**WHAT IS REQUIRED**
Your task is to transcribe all of the data below exactly, omitting the images.

-- begin PROVIDED DATA --

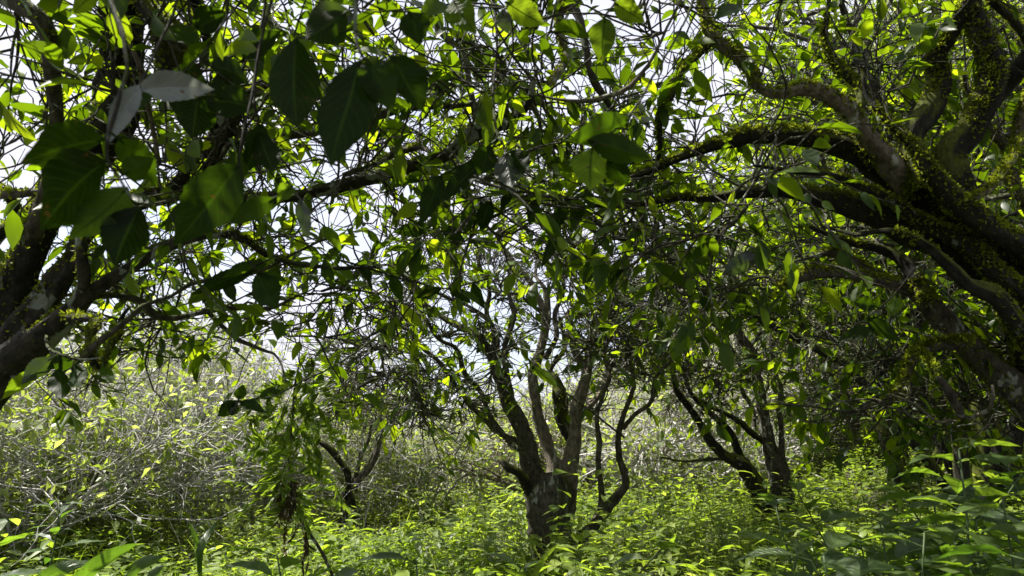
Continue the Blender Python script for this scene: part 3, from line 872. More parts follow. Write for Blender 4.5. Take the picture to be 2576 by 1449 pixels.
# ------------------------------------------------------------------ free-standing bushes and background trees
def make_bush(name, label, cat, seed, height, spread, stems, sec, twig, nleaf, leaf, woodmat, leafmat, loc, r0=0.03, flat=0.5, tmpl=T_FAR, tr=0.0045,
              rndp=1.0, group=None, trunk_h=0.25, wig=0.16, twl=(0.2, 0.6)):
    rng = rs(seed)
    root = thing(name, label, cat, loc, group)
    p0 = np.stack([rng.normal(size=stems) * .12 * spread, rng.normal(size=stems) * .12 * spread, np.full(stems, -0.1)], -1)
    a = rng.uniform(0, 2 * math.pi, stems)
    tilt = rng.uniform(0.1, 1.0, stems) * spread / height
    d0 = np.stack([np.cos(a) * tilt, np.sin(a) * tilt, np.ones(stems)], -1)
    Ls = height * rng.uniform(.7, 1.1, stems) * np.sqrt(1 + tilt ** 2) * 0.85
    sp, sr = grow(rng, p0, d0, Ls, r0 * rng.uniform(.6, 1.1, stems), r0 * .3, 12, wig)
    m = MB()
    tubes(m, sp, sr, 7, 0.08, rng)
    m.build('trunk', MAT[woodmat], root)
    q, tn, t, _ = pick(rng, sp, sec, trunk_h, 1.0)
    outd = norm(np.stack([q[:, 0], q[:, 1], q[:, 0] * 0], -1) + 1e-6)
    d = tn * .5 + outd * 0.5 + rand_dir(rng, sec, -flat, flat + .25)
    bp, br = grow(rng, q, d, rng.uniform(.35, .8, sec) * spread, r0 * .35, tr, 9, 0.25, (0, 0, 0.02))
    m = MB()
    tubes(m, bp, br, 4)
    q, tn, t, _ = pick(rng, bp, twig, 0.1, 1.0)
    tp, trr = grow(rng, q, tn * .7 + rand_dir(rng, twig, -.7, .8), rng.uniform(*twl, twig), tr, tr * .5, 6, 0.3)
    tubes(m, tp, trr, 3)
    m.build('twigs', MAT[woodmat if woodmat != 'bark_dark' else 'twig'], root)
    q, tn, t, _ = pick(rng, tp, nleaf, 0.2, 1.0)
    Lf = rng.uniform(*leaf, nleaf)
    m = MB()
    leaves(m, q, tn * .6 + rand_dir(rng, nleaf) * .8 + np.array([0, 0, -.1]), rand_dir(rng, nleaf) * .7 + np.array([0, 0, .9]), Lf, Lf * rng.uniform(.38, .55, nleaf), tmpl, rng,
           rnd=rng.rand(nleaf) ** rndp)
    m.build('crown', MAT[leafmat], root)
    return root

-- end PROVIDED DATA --

**FINISHED EXERCISE**
Continue the Blender Python script for this scene: part 3, from line 872. More parts follow. Write for Blender 4.5. Take the picture to be 2576 by 1449 pixels.
# ------------------------------------------------------------------ free-standing bushes and background trees
def make_bush(name, label, cat, seed, height, spread, stems, sec, twig, nleaf, leaf, woodmat, leafmat, loc, r0=0.03, flat=0.5, tmpl=T_FAR, tr=0.0045,
              rndp=1.0, group=None, trunk_h=0.25, wig=0.16, twl=(0.2, 0.6)):
    rng = rs(seed)
    root = thing(name, label, cat, loc, group)
    p0 = np.stack([rng.normal(size=stems) * .12 * spread, rng.normal(size=stems) * .12 * spread, np.full(stems, -0.1)], -1)
    a = rng.uniform(0, 2 * math.pi, stems)
    tilt = rng.uniform(0.1, 1.0, stems) * spread / height
    d0 = np.stack([np.cos(a) * tilt, np.sin(a) * tilt, np.ones(stems)], -1)
    Ls = height * rng.uniform(.7, 1.1, stems) * np.sqrt(1 + tilt ** 2) * 0.85
    sp, sr = grow(rng, p0, d0, Ls, r0 * rng.uniform(.6, 1.1, stems), r0 * .3, 12, wig)
    m = MB()
    tubes(m, sp, sr, 7, 0.08, rng)
    m.build('trunk', MAT[woodmat], root)
    q, tn, t, _ = pick(rng, sp, sec, trunk_h, 1.0)
    outd = norm(np.stack([q[:, 0], q[:, 1], q[:, 0] * 0], -1) + 1e-6)
    d = tn * .5 + outd * 0.5 + rand_dir(rng, sec, -flat, flat + .25)
    bp, br = grow(rng, q, d, rng.uniform(.35, .8, sec) * spread, r0 * .35, tr, 9, 0.25, (0, 0, 0.02))
    m = MB()
    tubes(m, bp, br, 4)
    q, tn, t, _ = pick(rng, bp, twig, 0.1, 1.0)
    tp, trr = grow(rng, q, tn * .7 + rand_dir(rng, twig, -.7, .8), rng.uniform(*twl, twig), tr, tr * .5, 6, 0.3)
    tubes(m, tp, trr, 3)
    m.build('twigs', MAT[woodmat if woodmat != 'bark_dark' else 'twig'], root)
    q, tn, t, _ = pick(rng, tp, nleaf, 0.2, 1.0)
    Lf = rng.uniform(*leaf, nleaf)
    m = MB()
    leaves(m, q, tn * .6 + rand_dir(rng, nleaf) * .8 + np.array([0, 0, -.1]), rand_dir(rng, nleaf) * .7 + np.array([0, 0, .9]), Lf, Lf * rng.uniform(.38, .55, nleaf), tmpl, rng,
           rnd=rng.rand(nleaf) ** rndp)
    m.build('crown', MAT[leafmat], root)
    return root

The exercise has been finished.